Updated

Al Qaeda-led Iraqi insurgents issued a video Thursday purporting to show the killing of 20 kidnapped Iraqi police and soldiers, each shot in the head execution-style as they knelt in a row.

The video showed a masked gunman walking down the row of captives, who were blindfolded with hands bound behind their backs outdoors in a clearing near trees. He shot them one by one, sending each tumbling forward as three other masked militants stood nearby, holding a black banner of the Islamic State of Iraq.

The Islamic State of Iraq, a coalition of Sunni insurgents incluiding Al Qaeda in Iraq, claimed on Saturday to have abducted the 20 and threatened to kill them after 48 hours unless the government freed female prisoners and handed over police accused of rapes in the norther town of Tal Afar.

The authenticity of the six-minute video could not be independently confirmed. It was posted on an Islamic militant Web forum where the Islamic State of Iraq has issued previous videos.

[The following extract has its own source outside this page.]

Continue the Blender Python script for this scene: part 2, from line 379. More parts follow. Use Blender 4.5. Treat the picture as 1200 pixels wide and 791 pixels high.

The Iraqi government has denied that 20 police and soldiers were kidnapped. Interior Ministry spokesman Brig. Gen. Abdul-Karim Khalaf said Thursday that the men in the video could not be identified and said the insurgents may have dressed up civilians to kill them.

"We checked with our commands then and all the troops were accounted for," Khalaf told The Associated Press. "They are immoral criminals. They have used all criminal methods and we don't rule out that they executed civilians who they dressed in military uniforms."

The video first showed the 20 men inside a room, lined up in three rows with black blindfolds over their eyes and their hands tied behind their backs. In front of a black Islamic State of Iraq flag, they wore blue police uniforms or military fatigues, and the camera focused on ID badges from the Defense or Interior Ministry on their chests. Some can be heard identifying themselves on the video and giving their positions in the military or security forces.

"I call upon the brothers in the national guards to agree to throw down their weapons and return to the path of God and Islam," said one after identifying himself as Mizher Jassem Mohammed Hussein, an engineer and army captain.

One of the men, wearing army fatigues, was seen shaking and swaying back and forth as he stood, then collapsing as his colleagues spoke.

The Islamic State of Iraq has claimed responsibility for attacks on Iraq's security forces, denouncing them as "apostates" helping U.S. troops, and has carried out numerous suicide bombings, most targeting Shiite civilians.